Um es vorwegzunehmen: Soweit ich den Film als Mann verstehen konnte, lösten sich all diese Probleme der vier Freundinnen binnen knapp zweieinhalb Stunden in Wohlgefallen auf. Außerdem lernte ich, dass sich 15 Zentimeter hohe Manolo-Blahnik-Absätze vorzüglich dazu eignen, dröge Kamele mit einem scharfen Tritt in die Flanken durch den Wüstensand von Abu Dhabi zu hetzen. Ansonsten sagten Carrie, Samantha, Miranda und Charlotte den ganzen Film über wohl genau das, was Frauen wohl so sagen, wenn sie über dies und das und Männer, Sex und Mode reden, und darüber hinaus schwelgten sie ein bisschen in verschwenderischem Luxus und wechselnden dauernd ihre Garderobe. Aber selbst diese latente Gefahr aufkeimenden Sozialneids konnte die heiter-beschwingte Grundstimmung des besitzlosen Publikums nicht schmälern. Im Gegenteil. So lernte ich, dass Frauen in Wahrheit offenbar doch gönnen können.

Einmal, etwa in Minute 67 des Films, konnte ich mir dann ein kurzes Lachen nicht verkneifen. Doch es hörte sich an wie ein Pistolenschuss, und weil es hinter mir verdächtig hüstelte, wurde mir sofort klar: Ich hatte an der falschen Stelle gelacht. Deshalb rutschte ich schon mal prophylaktisch ganz tief in meinen Sessel herunter. Im nächsten Moment juchzten jedoch 800 Frauen im Kollektiv. Dabei hatte niemand im Film ein Wort gesagt.
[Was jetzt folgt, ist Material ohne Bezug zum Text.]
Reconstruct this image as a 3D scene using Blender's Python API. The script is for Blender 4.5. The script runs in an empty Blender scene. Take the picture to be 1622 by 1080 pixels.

Aber die Frau hinter mir gluckste selig: "Samanthas Blick! Ist der nicht herrlich? So kriegt sie jeden!" Spätestens jetzt wusste ich, dass ich an meine Grenzen gestoßen war, und schaute mich, auf der Suche nach männlichem Beistand, vorsichtig um. Und tatsächlich: In Reihe fünf, sieben, neun, zehn und der Reihe 14, ganz links außen, zählte ich einigermaßen mühsam elf Geschlechtsgenossen. Mit mir zusammen bildeten wir sozusagen das Dreckige Dutzend.

Freilich ein Dutzend der Nachzügler: Als nämlich noch die Serie im Fernsehen lief, haben statistisch gesehen weitaus mehr Männer das psychosoziale Liebesleben der Kolumnistin Carrie Bradshaw und ihrer drei Freundinnen verfolgt. Und zwar laut einer Forsa-Umfrage im Auftrag des Senders ProSieben größtenteils deshalb, um herauszufinden, was Frauen in Sachen Erotik wirklich bewegt. Die Filmfiguren dienen den männlichen Zuschauern zudem als Vorbild: 40 Prozent der Befragten gaben an, sie würden selbst gerne so ungezwungen mit dem Thema Sex umgehen wie die umtriebigen New Yorker.

Auch der trockene Humor der Sendung sowie die Kombination aus Sex und Comedy kommen bei den Männern gut an. Den weiblichen Fans der Serie ist das Thema Sex dagegen anscheinend wurscht, denn nur 20 Prozent gaben an, aus diesem Grund einzuschalten. Kurzum: Männer wollen mehr über die sexuellen Vorlieben der Frauen lernen. Die Frauen dagegen finden die Stadt und den Lifestyle toll. Ein Drittel aller befragten Männer erklärte, er könne auf jede der vier Frauen verzichten.

Später, kurz nach dem Abspann des Filmes, versuchte ich, mit den fremden "Jungens" ins Gespräch zu kommen. Keiner von ihnen war alleine da. Meine harmlose Frage lautete: "Warum sind Sie eigentlich hier?" Die Erklärungen lauteten folgendermaßen: "Ich wurde gezwungen" (fünfmal) "Eigentlich wollte ich 'Robin Hood' sehen" (vier Antworten), und ein ganz Netter antwortete: "Mein Freund und ich finden Carries Mode ganz, gaaanz toll." In diesem Moment fiel mir der Auftritt von Roman Witt ein, Geschäftsführer des Dessert-Restaurants Prinsessan, der mit einem Dutzend seiner weiblichen Gäste einer Stretch-Limousine mit dem Jubelschrei "Ich liebe 'Sex and the City'!" entstiegen war und gleich darauf bekannt hatte: "Ich bin eine Carrie!" Ohrenbetäubendes Kreischen und Klatschen - womit das Thema Männer und "Sex and the City" sich im Prinzip schon vor dem Film erledigt hatte.